Having recently returned from the Pitti Uomo trade fair in Florence, Grantham notes that while blue and black have always been the default colours for suiting in Britain, more of his customers have started to take a leaf out of their more peacocking Italian counterparts’ style books to add a brown two-piece into their regular officewear rotation. “It’s not unusual to see Milanese men propping up the espresso bar on their way to work in these chocolate and coffee shades of suits – they’re still formal and respectable but have an unexpected dash of character.”

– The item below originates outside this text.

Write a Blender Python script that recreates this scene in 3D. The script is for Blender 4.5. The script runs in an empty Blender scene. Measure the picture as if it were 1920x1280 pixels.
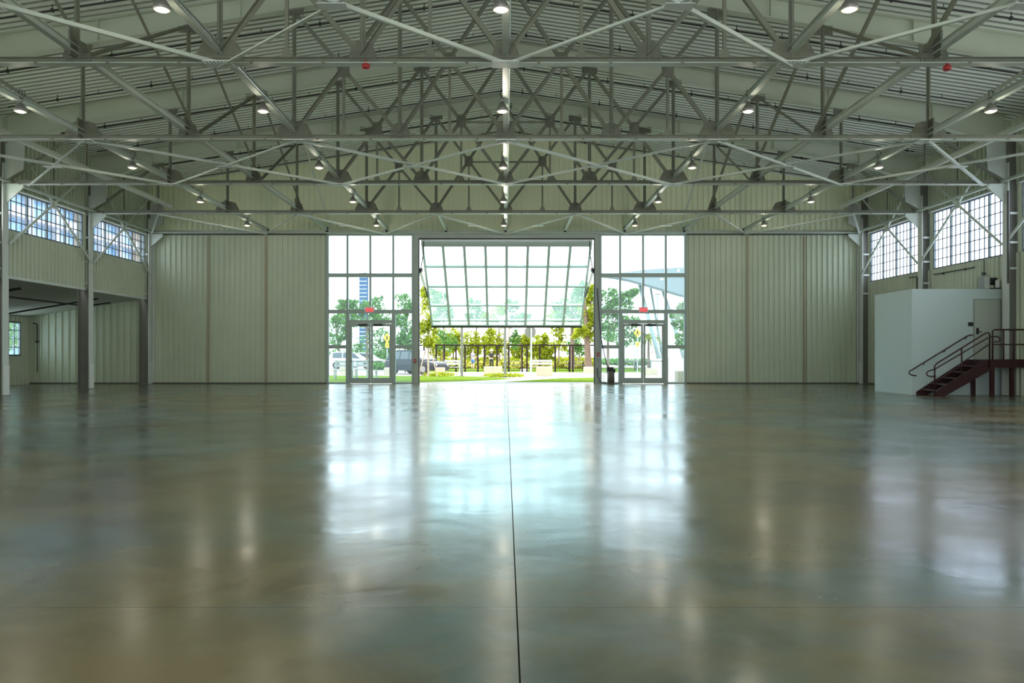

So how to embrace these colours, especially if the whole head-to-toe thing is a bit too bold for your day-to-day? When it comes to casual wear, stylist Brown recommends a long coat as a great investment: “It’s something that can be teamed with the most simple wardrobe pieces like jeans and a hoodie to really elevate a look.” Consider, too, blending brown with complementary tones; a nutmeg-hued jacket with a plum-toned polo neck, for example. Olive and russet tones also look great alongside it.
But the real key is not to overthink it. “The key to wearing this colour is remarkably simple,” assures Grantham. “Whether a jacket or suit, just wear taupes and browns in the same way you’d wear navy – these tones pair just as well with blue striped or plain white shirts, dark ties and brown or black shoes.” And a double espresso on your coffee break, of course.